Plenary Sessions, Workshops, and Public Events

The gathering was designed to facilitate conversations among the participants through 90-minute plenary sessions led by facilitators and participants. Following a short presentation, the floor was opened so that participants could share their local perspectives based on personal experience. These sessions were directly related to linguistic, technical, organizational, and socio-cultural challenges faced by the digital activists.

For example, most of the participants are involved in these language revitalization initiatives without any expectation of compensation, but being able to build alliances with public, private, and community-based groups can help strengthen their work and increase the chances for impact. Another plenary session focused on the linguistic challenges for writing in indigenous languages. These range from a lack of an available keyboard to strategies for creating neologisms, which especially comes in handy for localization projects. Other sessions included sustainability and the topic of sharing community-owned content on the web.

In addition to the plenary discussions, six blocks of three simultaneous peer-led workshops offered an opportunity to learn a new skill during a BarCamp-style format. The workshops were designed to produce content using digital tools. Among the workshops included topics such as creating an audio podcast using Audacity, telling a photo/audio story using the mobile app OjoVoz, how to start a free software localization project, creating a WordPress blog, subtitling videos using Amara, and how to edit a Wikipedia article, among others.

Because of high demand, many workshops were repeated throughout the three days so participants could attend more than one, while many new workshops were proposed based on interest. Many groups took advantage of the time to produce content during the workshop. For example, during the Audacity podcasting workshop, participants learned how to record, edit, and upload an audio podcast such this one of greetings in the Mixteco and Mazahua languages:

Other outputs included a blog created to share news in the Tsotsil language, memes in the Triqui language, subtitling videos in the Mixe language using Amara, and tweets using the #activismolenguasMX hashtag (Language Activism MX). Others became inspired from the workshops, strengthening their commitment to starting localization projects of the Firefox browser or operating system. There was also a desire by participants to move the Wikipedia in Maya Yucateco project out of the incubator by making it an official version of the online encyclopedia.

Two panels — “Internet in My Language” and “Sharing Content Online – Legal and Community Implications” — were also free and open to the public. Following the presentations and question-and-answer session, participants and guests networked on the patio of the Cultural Center San Pablo over a taste of mezcal, a typical beverage from the region.

Building a Network

Participants have returned home with the knowledge of many more digital tools at their disposal to work towards their goal of revitalizing their language, but more importantly with many new friends and contacts interested in mutually supporting each other's work.

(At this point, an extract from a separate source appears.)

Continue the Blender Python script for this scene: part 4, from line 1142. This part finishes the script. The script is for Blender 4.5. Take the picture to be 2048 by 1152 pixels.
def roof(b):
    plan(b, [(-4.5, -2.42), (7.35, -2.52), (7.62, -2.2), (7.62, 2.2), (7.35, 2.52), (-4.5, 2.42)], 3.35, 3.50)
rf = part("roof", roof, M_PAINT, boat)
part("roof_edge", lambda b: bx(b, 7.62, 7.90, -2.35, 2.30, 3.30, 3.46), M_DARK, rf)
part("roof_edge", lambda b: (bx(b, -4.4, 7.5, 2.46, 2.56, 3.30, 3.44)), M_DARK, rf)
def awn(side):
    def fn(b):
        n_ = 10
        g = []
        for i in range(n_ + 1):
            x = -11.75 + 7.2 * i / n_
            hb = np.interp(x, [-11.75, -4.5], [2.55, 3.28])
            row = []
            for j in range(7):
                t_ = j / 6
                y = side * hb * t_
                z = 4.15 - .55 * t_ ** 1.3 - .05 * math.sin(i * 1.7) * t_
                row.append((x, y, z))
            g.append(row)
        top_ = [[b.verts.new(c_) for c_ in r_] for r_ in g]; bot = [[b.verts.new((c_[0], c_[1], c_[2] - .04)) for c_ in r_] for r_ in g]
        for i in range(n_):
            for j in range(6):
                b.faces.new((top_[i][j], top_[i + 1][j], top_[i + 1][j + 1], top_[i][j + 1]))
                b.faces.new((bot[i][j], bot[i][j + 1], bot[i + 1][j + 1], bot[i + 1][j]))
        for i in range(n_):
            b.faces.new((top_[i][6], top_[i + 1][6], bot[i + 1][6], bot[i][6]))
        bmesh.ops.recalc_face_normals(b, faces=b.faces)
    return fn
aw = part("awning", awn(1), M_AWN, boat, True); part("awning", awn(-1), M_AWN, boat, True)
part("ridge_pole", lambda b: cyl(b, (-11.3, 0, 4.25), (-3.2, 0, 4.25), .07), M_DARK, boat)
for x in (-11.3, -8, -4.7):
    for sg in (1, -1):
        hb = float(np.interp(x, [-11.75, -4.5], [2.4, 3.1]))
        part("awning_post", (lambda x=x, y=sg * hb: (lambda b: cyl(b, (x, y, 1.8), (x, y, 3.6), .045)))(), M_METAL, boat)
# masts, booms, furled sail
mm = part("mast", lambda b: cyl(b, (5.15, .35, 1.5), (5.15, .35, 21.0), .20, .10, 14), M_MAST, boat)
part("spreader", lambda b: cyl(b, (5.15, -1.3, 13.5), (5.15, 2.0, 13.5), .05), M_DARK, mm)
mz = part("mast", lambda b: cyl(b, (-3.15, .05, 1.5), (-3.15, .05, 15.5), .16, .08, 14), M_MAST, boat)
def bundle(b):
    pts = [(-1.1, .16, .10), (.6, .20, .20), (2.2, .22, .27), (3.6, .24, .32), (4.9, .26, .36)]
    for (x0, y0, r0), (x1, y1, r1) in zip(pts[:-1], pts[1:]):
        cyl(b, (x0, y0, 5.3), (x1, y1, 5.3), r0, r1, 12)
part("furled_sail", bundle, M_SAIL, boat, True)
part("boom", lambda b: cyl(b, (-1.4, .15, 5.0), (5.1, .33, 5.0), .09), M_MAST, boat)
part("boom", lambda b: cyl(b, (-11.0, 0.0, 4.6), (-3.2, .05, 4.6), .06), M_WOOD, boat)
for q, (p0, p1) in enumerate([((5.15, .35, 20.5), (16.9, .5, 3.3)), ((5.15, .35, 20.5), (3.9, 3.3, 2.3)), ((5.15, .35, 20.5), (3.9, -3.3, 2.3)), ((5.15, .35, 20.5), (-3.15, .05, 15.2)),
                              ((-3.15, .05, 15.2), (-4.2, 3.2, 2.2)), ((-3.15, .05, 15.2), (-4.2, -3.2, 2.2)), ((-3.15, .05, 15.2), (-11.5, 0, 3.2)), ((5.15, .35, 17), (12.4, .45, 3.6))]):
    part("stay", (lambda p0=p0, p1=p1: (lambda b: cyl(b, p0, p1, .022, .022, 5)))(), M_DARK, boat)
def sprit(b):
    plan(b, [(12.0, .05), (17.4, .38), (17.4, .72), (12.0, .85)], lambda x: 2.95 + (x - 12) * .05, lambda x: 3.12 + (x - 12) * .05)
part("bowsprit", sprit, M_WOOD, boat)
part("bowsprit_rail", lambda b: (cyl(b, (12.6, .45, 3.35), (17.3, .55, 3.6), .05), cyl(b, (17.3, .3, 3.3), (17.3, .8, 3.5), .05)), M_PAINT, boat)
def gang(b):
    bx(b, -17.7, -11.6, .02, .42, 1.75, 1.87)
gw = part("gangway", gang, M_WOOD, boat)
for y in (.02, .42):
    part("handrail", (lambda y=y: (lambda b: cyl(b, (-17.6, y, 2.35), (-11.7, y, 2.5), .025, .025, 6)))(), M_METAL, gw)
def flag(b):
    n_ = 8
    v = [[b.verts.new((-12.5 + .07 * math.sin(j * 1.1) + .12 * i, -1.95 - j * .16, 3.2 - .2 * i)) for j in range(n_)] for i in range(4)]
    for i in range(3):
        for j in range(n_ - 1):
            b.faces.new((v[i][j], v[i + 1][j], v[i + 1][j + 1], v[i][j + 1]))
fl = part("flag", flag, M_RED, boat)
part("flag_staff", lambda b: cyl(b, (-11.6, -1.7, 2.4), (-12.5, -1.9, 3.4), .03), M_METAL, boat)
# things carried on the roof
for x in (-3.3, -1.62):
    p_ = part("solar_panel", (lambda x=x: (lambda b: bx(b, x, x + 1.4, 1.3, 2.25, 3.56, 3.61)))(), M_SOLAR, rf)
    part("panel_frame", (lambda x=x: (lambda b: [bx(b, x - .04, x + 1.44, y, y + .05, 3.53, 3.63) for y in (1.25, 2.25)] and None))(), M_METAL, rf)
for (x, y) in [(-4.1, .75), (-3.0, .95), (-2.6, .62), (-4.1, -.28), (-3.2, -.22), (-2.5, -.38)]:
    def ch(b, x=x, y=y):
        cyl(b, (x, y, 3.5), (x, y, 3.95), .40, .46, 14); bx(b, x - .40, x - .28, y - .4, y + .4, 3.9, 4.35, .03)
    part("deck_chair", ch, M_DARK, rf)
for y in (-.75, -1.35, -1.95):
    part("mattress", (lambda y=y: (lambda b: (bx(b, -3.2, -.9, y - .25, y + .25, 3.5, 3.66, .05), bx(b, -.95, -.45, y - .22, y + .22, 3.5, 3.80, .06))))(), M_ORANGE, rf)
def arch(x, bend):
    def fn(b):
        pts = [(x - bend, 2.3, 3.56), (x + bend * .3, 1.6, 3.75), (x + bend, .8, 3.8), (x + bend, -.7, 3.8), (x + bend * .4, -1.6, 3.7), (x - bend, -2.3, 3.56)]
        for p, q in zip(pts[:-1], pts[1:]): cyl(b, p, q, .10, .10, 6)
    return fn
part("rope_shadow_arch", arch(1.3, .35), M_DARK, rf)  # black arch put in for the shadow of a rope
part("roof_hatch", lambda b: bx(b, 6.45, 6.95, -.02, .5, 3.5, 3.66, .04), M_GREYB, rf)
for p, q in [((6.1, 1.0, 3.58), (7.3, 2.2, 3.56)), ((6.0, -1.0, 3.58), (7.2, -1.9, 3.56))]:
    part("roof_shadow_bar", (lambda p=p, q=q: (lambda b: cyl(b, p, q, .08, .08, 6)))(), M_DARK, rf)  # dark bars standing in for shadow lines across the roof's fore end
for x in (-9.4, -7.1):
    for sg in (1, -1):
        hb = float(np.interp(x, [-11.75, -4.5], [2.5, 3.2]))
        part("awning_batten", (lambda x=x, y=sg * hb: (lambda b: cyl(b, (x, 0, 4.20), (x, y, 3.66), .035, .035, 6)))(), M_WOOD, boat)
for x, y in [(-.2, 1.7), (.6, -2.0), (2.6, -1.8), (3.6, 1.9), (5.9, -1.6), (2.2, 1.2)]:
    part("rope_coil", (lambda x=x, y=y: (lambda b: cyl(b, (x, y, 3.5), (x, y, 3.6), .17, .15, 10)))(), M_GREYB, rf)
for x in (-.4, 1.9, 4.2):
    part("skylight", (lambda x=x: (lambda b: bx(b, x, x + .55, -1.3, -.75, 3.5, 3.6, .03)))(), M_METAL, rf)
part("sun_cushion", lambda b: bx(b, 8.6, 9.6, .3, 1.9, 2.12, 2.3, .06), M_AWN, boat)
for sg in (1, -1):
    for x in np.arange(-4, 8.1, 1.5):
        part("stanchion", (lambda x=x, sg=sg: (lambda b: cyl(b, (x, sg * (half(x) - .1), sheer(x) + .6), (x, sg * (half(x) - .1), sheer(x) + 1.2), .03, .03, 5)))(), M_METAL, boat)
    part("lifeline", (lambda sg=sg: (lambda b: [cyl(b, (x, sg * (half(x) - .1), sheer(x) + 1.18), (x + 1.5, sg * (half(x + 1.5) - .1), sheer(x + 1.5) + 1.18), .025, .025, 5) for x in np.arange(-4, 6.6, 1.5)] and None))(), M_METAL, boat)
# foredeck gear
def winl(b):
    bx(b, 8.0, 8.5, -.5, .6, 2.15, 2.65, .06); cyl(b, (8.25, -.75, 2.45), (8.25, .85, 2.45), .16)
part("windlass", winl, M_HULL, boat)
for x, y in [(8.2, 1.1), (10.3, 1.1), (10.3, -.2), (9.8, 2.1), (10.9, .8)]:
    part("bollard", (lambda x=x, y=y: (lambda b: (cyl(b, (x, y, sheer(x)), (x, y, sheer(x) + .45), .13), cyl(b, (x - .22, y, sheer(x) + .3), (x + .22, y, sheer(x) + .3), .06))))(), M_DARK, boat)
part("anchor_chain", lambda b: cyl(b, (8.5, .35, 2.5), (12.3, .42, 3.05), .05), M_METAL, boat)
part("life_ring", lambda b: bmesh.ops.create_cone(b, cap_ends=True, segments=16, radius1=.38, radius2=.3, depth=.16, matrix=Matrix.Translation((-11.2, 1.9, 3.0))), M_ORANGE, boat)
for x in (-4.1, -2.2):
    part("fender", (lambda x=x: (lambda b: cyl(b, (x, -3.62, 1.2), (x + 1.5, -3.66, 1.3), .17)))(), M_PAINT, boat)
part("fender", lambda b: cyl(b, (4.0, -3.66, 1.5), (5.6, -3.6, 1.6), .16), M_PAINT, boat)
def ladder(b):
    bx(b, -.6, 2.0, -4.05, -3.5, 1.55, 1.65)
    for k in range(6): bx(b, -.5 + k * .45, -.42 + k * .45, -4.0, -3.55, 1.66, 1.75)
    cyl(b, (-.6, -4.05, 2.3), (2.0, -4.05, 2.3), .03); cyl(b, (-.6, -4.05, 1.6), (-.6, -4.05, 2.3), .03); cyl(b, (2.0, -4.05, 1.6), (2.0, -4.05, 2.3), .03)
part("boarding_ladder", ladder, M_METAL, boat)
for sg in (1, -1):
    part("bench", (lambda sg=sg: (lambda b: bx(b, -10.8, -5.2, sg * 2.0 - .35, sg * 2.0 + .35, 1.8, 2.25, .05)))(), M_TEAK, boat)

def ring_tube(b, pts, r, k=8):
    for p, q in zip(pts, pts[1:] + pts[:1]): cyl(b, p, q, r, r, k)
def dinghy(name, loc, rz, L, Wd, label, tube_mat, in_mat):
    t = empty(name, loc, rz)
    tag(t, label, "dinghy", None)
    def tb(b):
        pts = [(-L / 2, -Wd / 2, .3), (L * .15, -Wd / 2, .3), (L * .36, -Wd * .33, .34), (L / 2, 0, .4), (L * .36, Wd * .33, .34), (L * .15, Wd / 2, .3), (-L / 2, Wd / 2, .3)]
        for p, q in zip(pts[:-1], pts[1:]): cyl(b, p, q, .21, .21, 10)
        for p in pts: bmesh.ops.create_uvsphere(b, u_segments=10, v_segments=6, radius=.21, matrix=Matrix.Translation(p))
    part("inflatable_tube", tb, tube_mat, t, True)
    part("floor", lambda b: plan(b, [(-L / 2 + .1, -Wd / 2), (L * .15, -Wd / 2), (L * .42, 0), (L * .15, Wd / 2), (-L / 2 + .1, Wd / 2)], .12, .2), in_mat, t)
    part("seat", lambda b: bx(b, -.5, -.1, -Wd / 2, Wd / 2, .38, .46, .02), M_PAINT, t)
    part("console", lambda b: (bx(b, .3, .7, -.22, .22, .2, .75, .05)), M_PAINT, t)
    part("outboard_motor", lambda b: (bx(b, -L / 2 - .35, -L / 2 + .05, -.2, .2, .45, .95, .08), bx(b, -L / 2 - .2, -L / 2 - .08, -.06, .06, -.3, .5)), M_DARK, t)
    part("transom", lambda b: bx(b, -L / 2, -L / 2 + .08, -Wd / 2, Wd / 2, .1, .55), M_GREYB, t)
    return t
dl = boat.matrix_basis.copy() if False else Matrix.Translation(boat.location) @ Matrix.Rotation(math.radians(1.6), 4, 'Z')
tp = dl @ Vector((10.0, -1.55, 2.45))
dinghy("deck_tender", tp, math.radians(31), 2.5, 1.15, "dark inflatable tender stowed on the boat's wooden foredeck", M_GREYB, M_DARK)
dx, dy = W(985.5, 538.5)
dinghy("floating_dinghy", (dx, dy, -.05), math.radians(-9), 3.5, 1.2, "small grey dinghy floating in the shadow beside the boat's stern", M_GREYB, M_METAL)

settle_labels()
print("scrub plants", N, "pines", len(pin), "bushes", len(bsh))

The task remains how to best sustain this community as it moves to a virtual space.

However, this new network will explore ways to replicate this gathering on a more local level and to inspire other communities throughout the region about what is possible using relatively easy-to-use digital tools. The network will also serve to share digital content, success stories, and opportunities that can help advance the work of these digital activists so that the network can begin to grow.

A blog is being developed to better highlight the work of these digital activists, not only in Mexico, but across Latin America. By featuring their work and introducing them to others, we can better understand how to better support their work. We'll also be introducing the participants and their activities through video interviews taken during the gathering, which will be published on Global Voices.

It has been inspiring to see so many digital activists committed to their cause because they believe that it is their responsibility to ensure that the next generation can not only find, but also create their own digital content in all of Mexico's indigenous languages.